Likely as not he's leary of having to share his savings when a second divorce comes along.

herewegoagain's picture

It depends on what your agreements are...

Do you split things 50/50? If so, that's really not fair especially since he could be receiving money for the kid's bills and you are paying 1/2 and he's pocketing the rest

PS - by the way, your DH sounds just like many BMs, not ALL, that their CS is for them and the new partner is expected to still pay 1/2 of stuff and that money is not really used for the kids...

my.kids.mom's picture

If you didn't care before, why care now? The real issue here is that you notice the child's needs might not be getting met. Why not ask him to give you some money to take her shopping for some essentials? That might open a can of worms and give you the answers to your questions. And if he just hands you money, the child is provided for. Either way, problem solved.

That said, *I* would not be okay in this situation. I would at least like to know what I'm dealing with...

SMof2Girls's picture

He is your husband. Ask him. Don't accuse him. Just ask.

His reaction will be very telling.

staying calm's picture

my.kids.mom you are exactally right! I will do just that, ask him for the money to get her spruced up for the summer and next fall when school starts back up I'll do the same thing. I know he won't even bat an eye to give it to me.

We split all bills 50/50 and this will be the first year we file joint taxes, since this is the first year we've been married. I don't want the money, it's not for me. But if it is CS then it should be spend on SD7 or saved for her education. And maybe it is!! That's what I would assume anyway but you know what happens when you assume...
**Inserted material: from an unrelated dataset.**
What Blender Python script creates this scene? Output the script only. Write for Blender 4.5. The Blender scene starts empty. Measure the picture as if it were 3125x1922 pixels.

And yes we should have had this conversation before I guess, but we didn't. We do need to have long term financial goals and plans and in order to plan we need to have honest conversations about things like finances. I guess I was just concerned about CS because IMHO it really has nothing to do with me, unless he is paying her and can't afford it, or if he's paying her so much that it effects our lives. I will def. put this topic on my schedule for this weekend!